Today's deal between Microsoft and Yahoo is officially a partnership. But the 10-year search deal, assuming it clears regulators, inevitably ends one way: With Yahoo's annihilation.

The most likely scenario is presaged by the logo above, used by the two companies on a website about their deal: Yahoo as a division of Microsoft. For 10 years, Microsoft will power Yahoo searches, while Yahoo will sell the ads. Assuming Yahoo can grow and remain viable — a big if — Microsoft will have every incentive to buy the company at the end of the deal, and Yahoo will be heavily motivated to sell. Microsoft will want to retain Yahoo's traffic and sales force; Yahoo will be loathe to swap out the search technology behind all its sites.

Alternatively, Yahoo continues to flail. Under that scenario, Microsoft's Bing search engine will at least be able to exploit Yahoo just as Google once did; Yahoo gave Google crucial revenue and visibility early in its growth, and will give a similar boost to Bing. At the end of 10 years, if Yahoo is still around, Microsoft will simply walk away, leaving Yahoo to crawl into a corner and die.

In any case, it's fun to see Yahoo CEO Carol Bartz, no doubt mindful of the need to clear antitrust regulators, finally acknowledge Google's power over her company.
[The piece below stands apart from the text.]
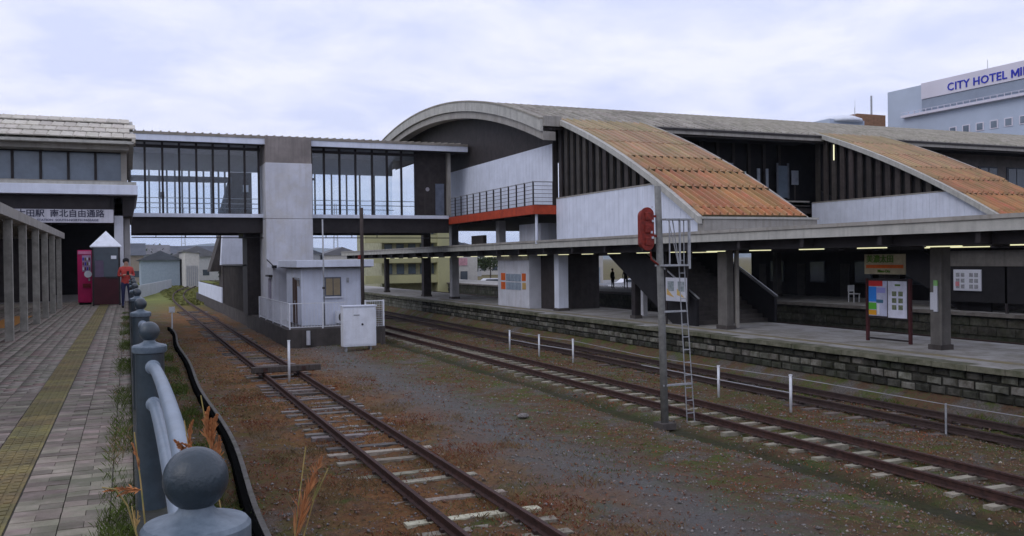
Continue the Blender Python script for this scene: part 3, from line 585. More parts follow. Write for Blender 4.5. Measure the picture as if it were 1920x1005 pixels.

In a new video, she says this deal gives Microsoft and Yahoo "the scale necessary to compete against Google, which dominates the market with 70% of all search." Barely two months ago, she bit off a CNBC reporter's head for saying basically the same thing. Compare/conrast in the video at left. There's no denying Google's power now; indeed, it's the main rationale for the deal.